(WRITTEN TASK) Take the listing from its first line through the line that contains "S.view_settings.exposure = 0.25;" and please retype those lines exactly, leaving out the pictures.

>> START SUPPLIED DATA

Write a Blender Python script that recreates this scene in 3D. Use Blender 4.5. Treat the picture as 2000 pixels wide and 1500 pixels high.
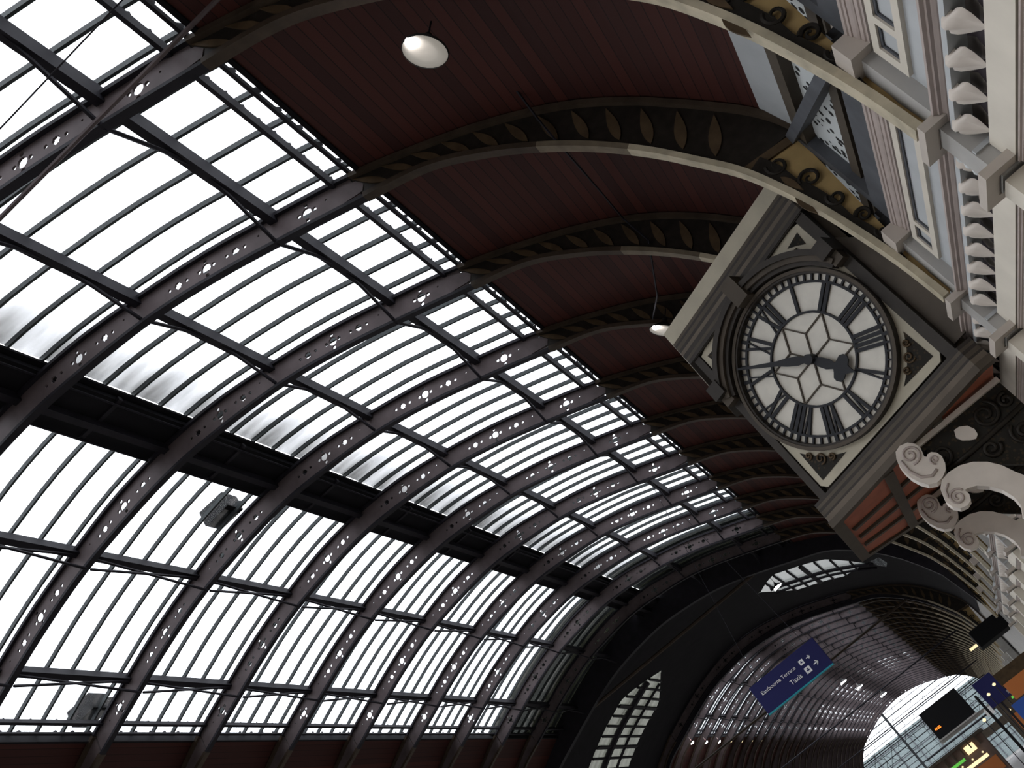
import bpy, bmesh, math, random
from mathutils import Vector, Matrix
random.seed(7)
S = bpy.context.scene
for o in list(bpy.data.objects): bpy.data.objects.remove(o)
C0 = S.collection

# ------------------------------------------------------------------ camera (eye 1.6 m above the platform, z = 0 at the eye)
R = [[0.7347937715317141, 0.4306689435127404, -0.5240251658191801],
     [-0.6640975969861467, 0.299566482416373, -0.6850067914188197],
     [-0.1380307755372868, 0.8513425771722573, 0.5061257959225891]]
cd = bpy.data.cameras.new('camera'); cam = bpy.data.objects.new('camera', cd); C0.objects.link(cam)
m = Matrix(((R[0][0], -R[1][0], -R[2][0], 0), (R[0][1], -R[1][1], -R[2][1], 0), (R[0][2], -R[1][2], -R[2][2], 0), (0, 0, 0, 1)))
cam.matrix_world = m
cd.sensor_width = 36; cd.lens = 36 * 1945.2353 / 2000; cd.clip_start = .05; cd.clip_end = 600
S.camera = cam
# ------------------------------------------------------------------ overcast sky
w = bpy.data.worlds.new('sky'); S.world = w; w.use_nodes = True
bg = w.node_tree.nodes['Background']; bg.inputs[0].default_value = (.95, .97, 1, 1); bg.inputs[1].default_value = 3.2
S.view_settings.view_transform = 'Standard'; S.view_settings.look = 'None'
S.view_settings.exposure = 0.25; S.view_settings.gamma = 1; S.view_settings.use_curve_mapping = False

# ------------------------------------------------------------------ materials
def mat(name, col, rough=.6, metal=0., var=.0, scale=6., bump=0., emit=None, es=0):
    m = bpy.data.materials.new(name); m.use_nodes = True
    nt = m.node_tree; b = nt.nodes['Principled BSDF']
    b.inputs['Base Color'].default_value = (*col, 1); b.inputs['Roughness'].default_value = rough; b.inputs['Metallic'].default_value = metal
    b.inputs['Specular IOR Level'].default_value = .2 if max(col) < .2 else .4
    if var:
        tc = nt.nodes.new('ShaderNodeTexCoord'); no = nt.nodes.new('ShaderNodeTexNoise'); no.inputs['Scale'].default_value = scale; no.inputs['Detail'].default_value = 5
        nt.links.new(tc.outputs['Object'], no.inputs['Vector'])
        cr = nt.nodes.new('ShaderNodeValToRGB'); cr.color_ramp.elements[0].position = .3; cr.color_ramp.elements[1].position = .75
        cr.color_ramp.elements[0].color = (*[c * (1 - var) for c in col], 1); cr.color_ramp.elements[1].color = (*[min(1, c * (1 + var * .6)) for c in col], 1)
        nt.links.new(no.outputs['Fac'], cr.inputs['Fac']); nt.links.new(cr.outputs['Color'], b.inputs['Base Color'])
        if bump:
            bp = nt.nodes.new('ShaderNodeBump'); bp.inputs['Strength'].default_value = bump; bp.inputs['Distance'].default_value = .02
            nt.links.new(no.outputs['Fac'], bp.inputs['Height']); nt.links.new(bp.outputs['Normal'], b.inputs['Normal'])
    if emit:
        b.inputs['Emission Color'].default_value = (*emit, 1); b.inputs['Emission Strength'].default_value = es
    return m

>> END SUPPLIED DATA

(RESPONSE FOR THIS EXERCISE)
Write a Blender Python script that recreates this scene in 3D. Use Blender 4.5. Treat the picture as 2000 pixels wide and 1500 pixels high.
import bpy, bmesh, math, random
from mathutils import Vector, Matrix
random.seed(7)
S = bpy.context.scene
for o in list(bpy.data.objects): bpy.data.objects.remove(o)
C0 = S.collection

# ------------------------------------------------------------------ camera (eye 1.6 m above the platform, z = 0 at the eye)
R = [[0.7347937715317141, 0.4306689435127404, -0.5240251658191801],
     [-0.6640975969861467, 0.299566482416373, -0.6850067914188197],
     [-0.1380307755372868, 0.8513425771722573, 0.5061257959225891]]
cd = bpy.data.cameras.new('camera'); cam = bpy.data.objects.new('camera', cd); C0.objects.link(cam)
m = Matrix(((R[0][0], -R[1][0], -R[2][0], 0), (R[0][1], -R[1][1], -R[2][1], 0), (R[0][2], -R[1][2], -R[2][2], 0), (0, 0, 0, 1)))
cam.matrix_world = m
cd.sensor_width = 36; cd.lens = 36 * 1945.2353 / 2000; cd.clip_start = .05; cd.clip_end = 600
S.camera = cam
# ------------------------------------------------------------------ overcast sky
w = bpy.data.worlds.new('sky'); S.world = w; w.use_nodes = True
bg = w.node_tree.nodes['Background']; bg.inputs[0].default_value = (.95, .97, 1, 1); bg.inputs[1].default_value = 3.2
S.view_settings.view_transform = 'Standard'; S.view_settings.look = 'None'
S.view_settings.exposure = 0.25; S.view_settings.gamma = 1; S.view_settings.use_curve_mapping = False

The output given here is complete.